### Goal
Copy each line of the listing below exactly.

### Material provided
* * * * *
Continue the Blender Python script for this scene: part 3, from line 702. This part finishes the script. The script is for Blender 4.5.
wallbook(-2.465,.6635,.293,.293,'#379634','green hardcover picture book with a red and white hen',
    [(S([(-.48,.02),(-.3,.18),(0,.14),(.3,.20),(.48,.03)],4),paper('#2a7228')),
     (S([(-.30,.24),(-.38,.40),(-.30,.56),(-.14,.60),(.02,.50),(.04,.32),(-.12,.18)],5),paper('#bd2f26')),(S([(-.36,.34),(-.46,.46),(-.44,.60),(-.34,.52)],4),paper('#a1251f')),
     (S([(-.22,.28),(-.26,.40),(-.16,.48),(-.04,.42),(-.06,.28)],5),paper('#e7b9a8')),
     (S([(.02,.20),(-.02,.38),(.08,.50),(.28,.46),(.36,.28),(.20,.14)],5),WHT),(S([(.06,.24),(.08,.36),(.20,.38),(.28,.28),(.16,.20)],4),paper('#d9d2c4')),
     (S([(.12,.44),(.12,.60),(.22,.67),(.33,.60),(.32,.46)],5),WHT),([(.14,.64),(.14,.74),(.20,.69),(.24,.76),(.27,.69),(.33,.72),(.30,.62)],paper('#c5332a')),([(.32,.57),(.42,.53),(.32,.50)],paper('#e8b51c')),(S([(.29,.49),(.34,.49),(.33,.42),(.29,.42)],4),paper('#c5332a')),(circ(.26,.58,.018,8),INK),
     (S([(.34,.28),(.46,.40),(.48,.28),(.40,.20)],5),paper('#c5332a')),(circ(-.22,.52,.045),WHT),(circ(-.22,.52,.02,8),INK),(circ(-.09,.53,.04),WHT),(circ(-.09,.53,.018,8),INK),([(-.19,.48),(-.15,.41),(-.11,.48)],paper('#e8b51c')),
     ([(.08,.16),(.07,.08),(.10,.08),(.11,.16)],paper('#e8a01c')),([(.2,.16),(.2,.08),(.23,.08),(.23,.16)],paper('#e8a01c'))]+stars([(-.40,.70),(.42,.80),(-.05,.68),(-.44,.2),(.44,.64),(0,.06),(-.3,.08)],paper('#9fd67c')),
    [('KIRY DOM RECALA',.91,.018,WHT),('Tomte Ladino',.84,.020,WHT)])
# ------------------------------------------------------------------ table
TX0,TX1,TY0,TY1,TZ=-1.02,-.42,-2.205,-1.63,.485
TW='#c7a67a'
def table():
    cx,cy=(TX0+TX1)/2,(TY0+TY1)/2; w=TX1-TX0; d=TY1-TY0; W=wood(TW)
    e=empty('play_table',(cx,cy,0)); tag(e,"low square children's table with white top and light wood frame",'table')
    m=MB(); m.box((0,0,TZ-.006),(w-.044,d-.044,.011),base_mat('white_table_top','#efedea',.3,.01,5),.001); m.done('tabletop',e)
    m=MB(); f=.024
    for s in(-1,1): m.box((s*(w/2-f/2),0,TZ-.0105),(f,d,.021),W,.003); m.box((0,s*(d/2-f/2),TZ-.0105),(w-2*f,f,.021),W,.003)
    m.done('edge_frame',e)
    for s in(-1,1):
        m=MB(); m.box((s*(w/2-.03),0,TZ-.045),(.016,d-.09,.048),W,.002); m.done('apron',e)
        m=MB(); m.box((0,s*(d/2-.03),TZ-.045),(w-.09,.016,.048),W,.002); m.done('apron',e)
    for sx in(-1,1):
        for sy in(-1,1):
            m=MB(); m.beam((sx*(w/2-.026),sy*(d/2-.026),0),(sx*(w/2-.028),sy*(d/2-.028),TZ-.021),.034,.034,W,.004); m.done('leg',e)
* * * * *
### Right answer
Continue the Blender Python script for this scene: part 3, from line 702. This part finishes the script. The script is for Blender 4.5.
wallbook(-2.465,.6635,.293,.293,'#379634','green hardcover picture book with a red and white hen',
    [(S([(-.48,.02),(-.3,.18),(0,.14),(.3,.20),(.48,.03)],4),paper('#2a7228')),
     (S([(-.30,.24),(-.38,.40),(-.30,.56),(-.14,.60),(.02,.50),(.04,.32),(-.12,.18)],5),paper('#bd2f26')),(S([(-.36,.34),(-.46,.46),(-.44,.60),(-.34,.52)],4),paper('#a1251f')),
     (S([(-.22,.28),(-.26,.40),(-.16,.48),(-.04,.42),(-.06,.28)],5),paper('#e7b9a8')),
     (S([(.02,.20),(-.02,.38),(.08,.50),(.28,.46),(.36,.28),(.20,.14)],5),WHT),(S([(.06,.24),(.08,.36),(.20,.38),(.28,.28),(.16,.20)],4),paper('#d9d2c4')),
     (S([(.12,.44),(.12,.60),(.22,.67),(.33,.60),(.32,.46)],5),WHT),([(.14,.64),(.14,.74),(.20,.69),(.24,.76),(.27,.69),(.33,.72),(.30,.62)],paper('#c5332a')),([(.32,.57),(.42,.53),(.32,.50)],paper('#e8b51c')),(S([(.29,.49),(.34,.49),(.33,.42),(.29,.42)],4),paper('#c5332a')),(circ(.26,.58,.018,8),INK),
     (S([(.34,.28),(.46,.40),(.48,.28),(.40,.20)],5),paper('#c5332a')),(circ(-.22,.52,.045),WHT),(circ(-.22,.52,.02,8),INK),(circ(-.09,.53,.04),WHT),(circ(-.09,.53,.018,8),INK),([(-.19,.48),(-.15,.41),(-.11,.48)],paper('#e8b51c')),
     ([(.08,.16),(.07,.08),(.10,.08),(.11,.16)],paper('#e8a01c')),([(.2,.16),(.2,.08),(.23,.08),(.23,.16)],paper('#e8a01c'))]+stars([(-.40,.70),(.42,.80),(-.05,.68),(-.44,.2),(.44,.64),(0,.06),(-.3,.08)],paper('#9fd67c')),
    [('KIRY DOM RECALA',.91,.018,WHT),('Tomte Ladino',.84,.020,WHT)])
# ------------------------------------------------------------------ table
TX0,TX1,TY0,TY1,TZ=-1.02,-.42,-2.205,-1.63,.485
TW='#c7a67a'
def table():
    cx,cy=(TX0+TX1)/2,(TY0+TY1)/2; w=TX1-TX0; d=TY1-TY0; W=wood(TW)
    e=empty('play_table',(cx,cy,0)); tag(e,"low square children's table with white top and light wood frame",'table')
    m=MB(); m.box((0,0,TZ-.006),(w-.044,d-.044,.011),base_mat('white_table_top','#efedea',.3,.01,5),.001); m.done('tabletop',e)
    m=MB(); f=.024
    for s in(-1,1): m.box((s*(w/2-f/2),0,TZ-.0105),(f,d,.021),W,.003); m.box((0,s*(d/2-f/2),TZ-.0105),(w-2*f,f,.021),W,.003)
    m.done('edge_frame',e)
    for s in(-1,1):
        m=MB(); m.box((s*(w/2-.03),0,TZ-.045),(.016,d-.09,.048),W,.002); m.done('apron',e)
        m=MB(); m.box((0,s*(d/2-.03),TZ-.045),(w-.09,.016,.048),W,.002); m.done('apron',e)
    for sx in(-1,1):
        for sy in(-1,1):
            m=MB(); m.beam((sx*(w/2-.026),sy*(d/2-.026),0),(sx*(w/2-.028),sy*(d/2-.028),TZ-.021),.034,.034,W,.004); m.done('leg',e)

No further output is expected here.